Банин (Ум-эль Бану Асадуллаева, 1905–1992), азербайджанская писательница, жившая во Франции:
Как всегда прямой, элегантный, одетый с иголочки, в этот вечер он казался только что выстиранным, накрахмаленным, выглаженным, обновленным, — чистеньким ребенком семидесяти шести лет, пахнущим лавандой. Тропическая жара превратила Париж в раскаленную печь. ‹…› На Бунине была поверх рубашки легкая белая куртка. Все это, как и волосы, сверкало белизной — он был великолепен [53].
Иван Алексеевич Бунин. Из письма в редакцию журнала «Октябрь», 25 марта 1948 г.:
Вопреки совершенно нелепым вымыслам Юрия Жукова («На Западе после войны», десятая кн. «Октября» за прошлый год) я не «маленький и сухонький», а выше среднего роста, худощавый, но широкий в кости и в плечах, держусь твердо и прямо, — «фигура-то у вас, папаша, еще знаменитая!» — сказал мне один пленный красноармеец; назвать мое лицо «рафинированным лицом эстета» может только круглый дурак; губами я никогда не жую, пенсне не ношу — только прикладываю к глазам, когда смотрю вдаль; голос имею не «скрипучий», а еще настолько звучный, что, когда читаю в зале перед тысячной публикой, слышно в самых дальних углах [19, 76].
Ирина Владимировна Одоевцева:
На верхней площадке он останавливается, разворачивает длинный пестрый шарф, закутывающий его шею, и расстегивает пальто, зашпиленное сверху большой английской булавкой.
Эта английская булавка — без нее он и в Париже не обходится зимой — всегда удивляла меня. Ведь Бунин очень занят своей наружностью и элегантностью [37, 241].
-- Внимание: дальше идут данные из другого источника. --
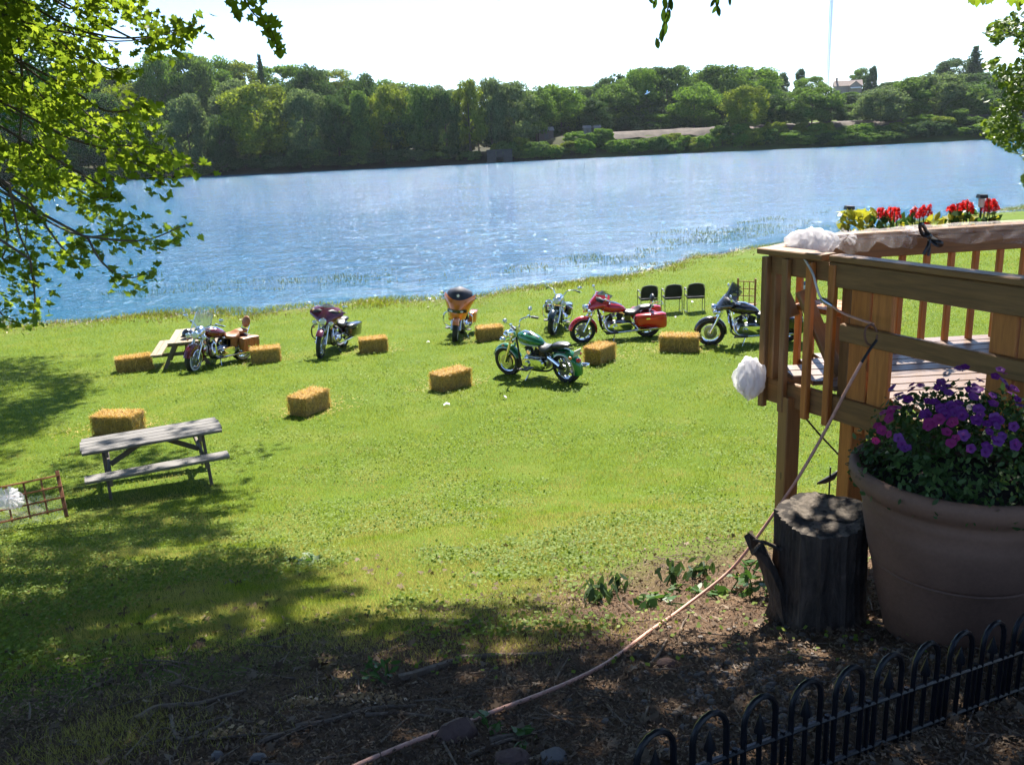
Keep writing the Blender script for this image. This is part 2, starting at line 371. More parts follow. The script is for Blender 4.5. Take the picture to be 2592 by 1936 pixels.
# ------------------------------------------------------------------ far trees: prototypes, then individuals
def quads(c, n, s, aspect=1.0, jit=.6):
    """leaf faces: centres c (k,3), normals n (k,3), sizes s (k) -> v,f"""
    k = len(c); n = n+rng.normal(0, jit, n.shape); n /= np.linalg.norm(n, axis=1, keepdims=True)+1e-9
    a = rng.normal(size=(k, 3)); u = np.cross(n, a); u /= np.linalg.norm(u, axis=1, keepdims=True)+1e-9; w = np.cross(n, u)
    s = np.asarray(s)[:, None]; u = u*s; w = w*s*aspect
    v = np.stack([c-u*.9-w*.25, c-w, c+u, c+u*.15+w], 1).reshape(-1, 3)
    f = np.arange(4*k).reshape(k, 4); return v, f
def unit(k):
    a = rng.normal(size=(k, 3)); return a/np.linalg.norm(a, axis=1, keepdims=True)
def crown_mesh(name, kind, mat):
    """unit crown: height 0..1, radius ~.5"""
    C = []; N = []; S = []
    if kind == 'pine':
        for z in np.linspace(.12, .98, 16):
            for a in np.arange(0, 6.28, 6.28/9)+rng.uniform(0, 6):
                L = (.48*(1-z)**.8+.05)*rng.uniform(.6, 1.15); k = int(34*L/.4)+8
                tt = rng.uniform(.05, 1, k); d = np.array([math.cos(a), math.sin(a)])
                p = np.zeros((k, 3)); p[:, 0] = d[0]*L*tt; p[:, 1] = d[1]*L*tt; p[:, 2] = z-.05*tt+.04*tt*tt*2
                p += rng.normal(0, .016, p.shape); C.append(p); N.append(np.tile([0, 0, 1.], (k, 1))); S.append(rng.uniform(.018, .036, k))
    else:
        nl = {'round': 62, 'tall': 66, 'cone': 56, 'willow': 60, 'bush': 30}[kind]
        for i in range(nl):
            z = rng.uniform(.1, .95) if kind != 'bush' else rng.uniform(.15, .8)
            if kind == 'round': rr = .46*math.sqrt(max(.02, 1-((z-.52)/.50)**2))
            elif kind == 'tall': rr = .44*math.sqrt(max(.02, 1-((z-.50)/.52)**2))*(1.1-.25*z)
            elif kind == 'cone': rr = .42*(1-z)**.6*(.6+.4*min(1, z*4))+.05
            elif kind == 'willow': rr = .45*math.sqrt(max(.02, 1-((z-.45)/.56)**2))
            else: rr = .46*math.sqrt(max(.05, 1-((z-.3)/.62)**2))
            a = rng.uniform(0, 6.283); q = rng.uniform(.35, 1)**.6
            c0 = np.array([rr*q*math.cos(a), rr*q*math.sin(a), z]); br = rng.uniform(.09, .17)*(1.25 if kind == 'bush' else 1)
            k = int(135*(br/.11)**2); u = unit(k); u[:, 2] = u[:, 2]*.85+.12
            rad = br*rng.uniform(.55, 1.08, (k, 1)); p = c0+u*rad*np.array([1, 1, .8])
            if kind == 'willow': p[:, 2] -= rng.uniform(0, .10, k)*rng.uniform(0, 1, k)
            C.append(p); N.append(u); S.append(rng.uniform(.012, .027, k)*(1.7 if kind == 'bush' else 1))
        # loose outer sprigs break the outline
        k = 260; u = unit(k); p = u*np.array([.50, .50, .50])*rng.uniform(.82, 1.03, (k, 1)); p[:, 2] += .5
        if kind == 'cone':
            zc = rng.uniform(.05, 1.0, k); aa = rng.uniform(0, 6.28, k); r2 = .44*(1-zc)**.6+.03; p = np.stack([r2*np.cos(aa), r2*np.sin(aa), zc], 1)
        elif kind == 'bush': p[:, 2] = np.abs(p[:, 2]-.3)*.9
        C.append(p); N.append(u); S.append(rng.uniform(.010, .022, k))
    C = np.vstack(C); N = np.vstack(N); S = np.concatenate(S); C[:, 2] = np.maximum(C[:, 2], .01)
    v, f = quads(C, N, S, .8); return npmesh(name, v, f, mat)
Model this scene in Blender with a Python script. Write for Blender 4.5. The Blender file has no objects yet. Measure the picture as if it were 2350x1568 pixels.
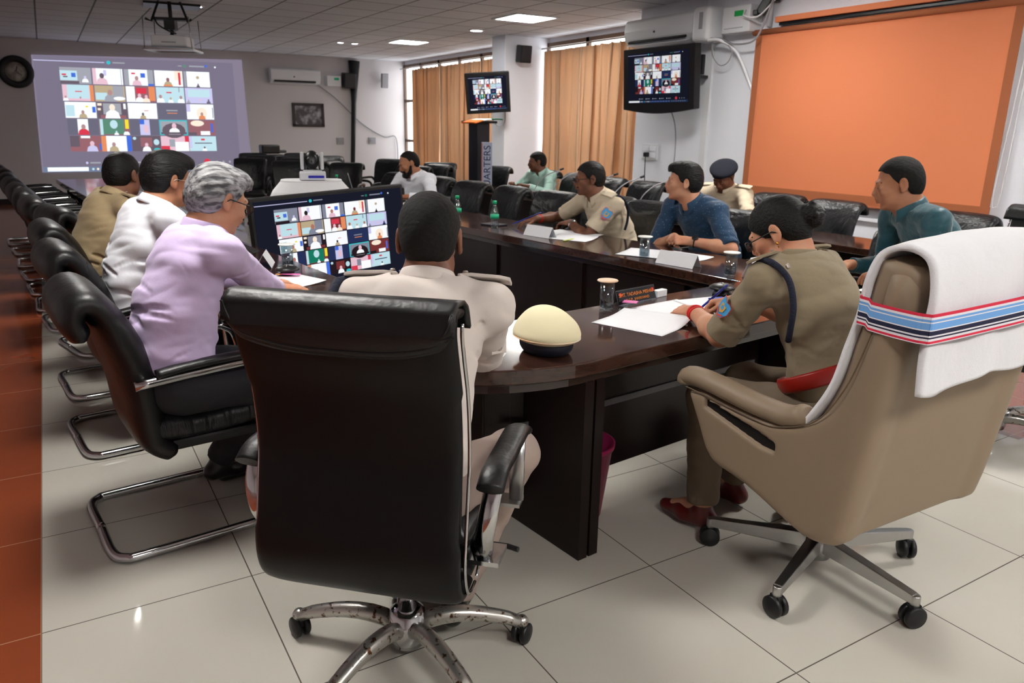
import bpy, math, random
import numpy as np
from mathutils import Matrix, Vector, Euler
try:
    import openvdb as vdb
except Exception:
    import pyopenvdb as vdb
SC = bpy.context.scene
COL = SC.collection
PI = math.pi
random.seed(7)

# ------------------------------------------------------------ camera
_R = ((0.8576, -0.1279, 0.4981), (-0.5140, -0.2419, 0.8230), (0.0152, -0.9618, -0.2734))
def _norm(v):
    return v.normalized()
_z = _norm(Vector([r[2] for r in _R]))            # forward in the room
_x = _norm(Vector([r[0] for r in _R]) - _z * _z.dot(Vector([r[0] for r in _R])))
_y = _z.cross(_x)                                  # image down
cd = bpy.data.cameras.new('camera')
cam = bpy.data.objects.new('camera', cd)
COL.objects.link(cam)
cam.matrix_world = Matrix(((_x[0], -_y[0], -_z[0], 0), (_x[1], -_y[1], -_z[1], 0), (_x[2], -_y[2], -_z[2], 1.45), (0, 0, 0, 1)))
cd.sensor_width = 36
cd.lens = 1725.97 / 2350 * 36
cd.clip_start = 0.05
cd.dof.use_dof = True
cd.dof.focus_distance = 2.1
cd.dof.aperture_fstop = 7.0
SC.camera = cam

# ------------------------------------------------------------ exposure, sky
SC.view_settings.view_transform = 'Standard'
SC.view_settings.look = 'None'
SC.view_settings.gamma = 1
SC.view_settings.use_curve_mapping = False
SC.view_settings.exposure = 0.0
SC.cycles.use_denoising = True
SC.cycles.max_bounces = 8
SC.cycles.diffuse_bounces = 4
SC.cycles.glossy_bounces = 4
SC.cycles.transmission_bounces = 8
SC.cycles.transparent_max_bounces = 8
SC.cycles.sample_clamp_indirect = 6
SC.cycles.caustics_reflective = False
SC.cycles.caustics_refractive = False
W = bpy.data.worlds.new('daylight'); SC.world = W
W.use_nodes = True
W.node_tree.nodes['Background'].inputs[0].default_value = (1.0, 0.97, 0.93, 1)
W.node_tree.nodes['Background'].inputs[1].default_value = 5.0
# window portals (they only guide sampling of the daylight)
for (py, pw) in ((9.45, 2.1), (13.6, 5.2)):
    ld = bpy.data.lights.new('window_portal', 'AREA'); ld.shape = 'RECTANGLE'; ld.size = pw; ld.size_y = 2.5
    ld.cycles.is_portal = True
    lo = bpy.data.objects.new('window_portal', ld); COL.objects.link(lo)
    lo.location = (7.05, py, 1.35); lo.rotation_euler = (PI / 2, 0, PI / 2)
    lo.scale = (1, 1, 1)

# ------------------------------------------------------------ materials
def lin(c):
    return tuple(((x / 255) / 12.92 if x / 255 <= 0.04045 else ((x / 255 + 0.055) / 1.055) ** 2.4) for x in c)
def mat(name, col, rough=0.5, metal=0.0, spec=0.5, bump=None, coat=0.0, sheen=0.0, var=None, trans=0.0, ior=1.45, alpha=None, emit=None, stretch=None, sss=0, croug=0.05):
    m = bpy.data.materials.new(name); m.use_nodes = True
    nt = m.node_tree; b = nt.nodes['Principled BSDF']; L = nt.links
    c = (*lin(col), 1)
    b.inputs['Base Color'].default_value = c
    b.inputs['Roughness'].default_value = rough
    b.inputs['Metallic'].default_value = metal
    b.inputs['Specular IOR Level'].default_value = spec
    b.inputs['IOR'].default_value = ior
    b.inputs['Coat Weight'].default_value = coat
    b.inputs['Coat Roughness'].default_value = croug
    b.inputs['Sheen Weight'].default_value = sheen
    b.inputs['Transmission Weight'].default_value = trans
    if sss:
        b.inputs['Subsurface Weight'].default_value = sss
        b.inputs['Subsurface Radius'].default_value = (0.012, 0.004, 0.002)
        b.inputs['Subsurface Scale'].default_value = 1.0
    if emit is not None:
        b.inputs['Emission Color'].default_value = c
        b.inputs['Emission Strength'].default_value = emit
    tc = nt.nodes.new('ShaderNodeTexCoord')
    src = tc.outputs['Object']
    if stretch:
        mp = nt.nodes.new('ShaderNodeMapping'); mp.inputs['Scale'].default_value = stretch
        L.new(src, mp.inputs['Vector']); src = mp.outputs['Vector']
    if bump:
        bumps = bump if isinstance(bump[0], tuple) else (bump,)
        prev = None
        for (sc, st, dist) in bumps:
            n = nt.nodes.new('ShaderNodeTexNoise'); n.inputs['Scale'].default_value = sc; n.inputs['Detail'].default_value = 4
            bp = nt.nodes.new('ShaderNodeBump'); bp.inputs['Strength'].default_value = st; bp.inputs['Distance'].default_value = dist
            L.new(src, n.inputs['Vector']); L.new(n.outputs['Fac'], bp.inputs['Height'])
            if prev: L.new(prev, bp.inputs['Normal'])
            prev = bp.outputs['Normal']
        L.new(prev, b.inputs['Normal'])
    if var:
        sc, col2, lo_, hi_ = var
        n = nt.nodes.new('ShaderNodeTexNoise'); n.inputs['Scale'].default_value = sc; n.inputs['Detail'].default_value = 5
        r = nt.nodes.new('ShaderNodeMapRange'); r.inputs[1].default_value = lo_; r.inputs[2].default_value = hi_
        x = nt.nodes.new('ShaderNodeMix'); x.data_type = 'RGBA'
        x.inputs[6].default_value = c; x.inputs[7].default_value = (*lin(col2), 1)
        L.new(src, n.inputs['Vector']); L.new(n.outputs['Fac'], r.inputs[0]); L.new(r.outputs[0], x.inputs[0]); L.new(x.outputs[2], b.inputs['Base Color'])
    return m
def emis(name, col, s=1.0):
    m = bpy.data.materials.new(name); m.use_nodes = True
    nt = m.node_tree; nt.nodes.clear()
    e = nt.nodes.new('ShaderNodeEmission'); e.inputs[0].default_value = (*lin(col), 1); e.inputs[1].default_value = s
    o = nt.nodes.new('ShaderNodeOutputMaterial'); nt.links.new(e.outputs[0], o.inputs[0])
    return m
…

Александр Васильевич Бахрах (1902–1985), литературный критик, мемуарист, с 1940 по 1944 год жил у Буниных в Грассе:
Обычно до завтрака он не одевался и появлялся в столовой в потрепанном бархатном шлафроке с ермолкой на голове и с дымящейся, вставленной в неприглядный вишневый мундштучок папиросой во рту. Эта самая ермолка и грошовый мундштучок то и дело куда-то исчезали. Ермолка подло проваливалась за кресла, мундштучок прятался в ворохах рукописей, за стопкой книг [8, 70].